8 Love never ends. As for prophecies, they will pass away; as for tongues, they will cease; as for knowledge, it will pass away. 9 For we know in part and we prophesy in part, 10 but when the perfect comes, the partial will pass away. 11 When I was a child, I spoke like a child, I thought like a child, I reasoned like a child. When I became a man, I gave up childish ways. 12 For now we see in a mirror dimly, but then face to face. Now I know in part; then I shall know fully, even as I have been fully known.
13 So now faith, hope, and love abide, these three; but the greatest of these is love.”

One can easily imagine the bride batting her eyelashes under a veil while the passage is read at the altar, and we can see the groom stealing sideways glances with fawn eyes. If, however, St. Paul‘s words are used as a shopping list of what should be expected in this life, let alone a marital life, then all of us would realize how bankrupt we are when it’s time to “check out.” “Christ Carrying the Cross” comes back to haunt us with its reality, we find ourselves in that painting, and it isn’t pretty.

But Paul’s words are not a shopping list for us; Paul’s words aren’t Law. They are Gospel.

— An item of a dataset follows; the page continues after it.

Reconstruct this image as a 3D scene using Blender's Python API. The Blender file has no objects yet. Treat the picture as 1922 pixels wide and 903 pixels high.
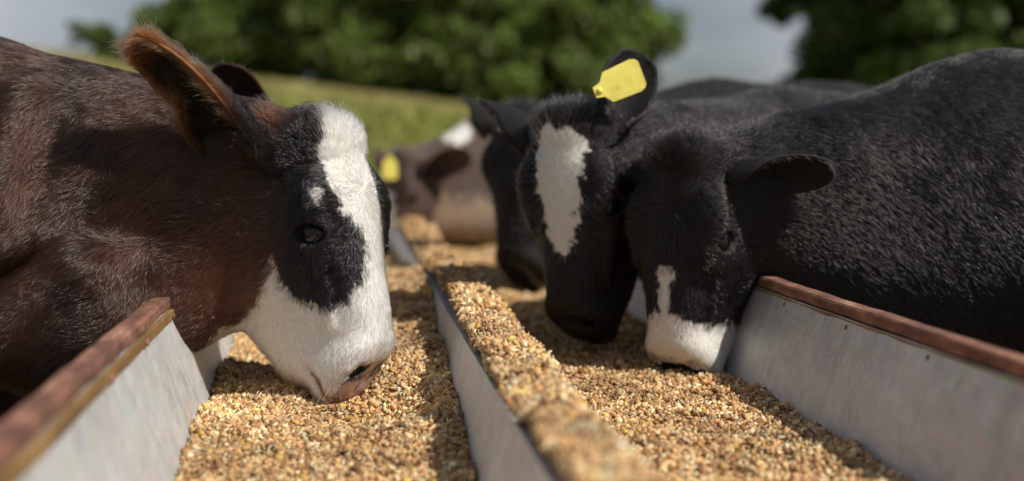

If 1 John 4:8 is correct – and it most certainly is – then it is proper, at least for the purpose of illustration, to insert “Christ” where Paul uses the word “love” in his letter to the Corinthians.

This is where immense beauty returns to “Christ Carrying the Cross.” In spite of the sheer weight of ugliness, Love outshines every stroke of hideousness that we could ever bring to the tableau, and indeed have brought to the cross.

In this, we rejoice that Christ bears all things, believes all things, hopes all things, endures all things.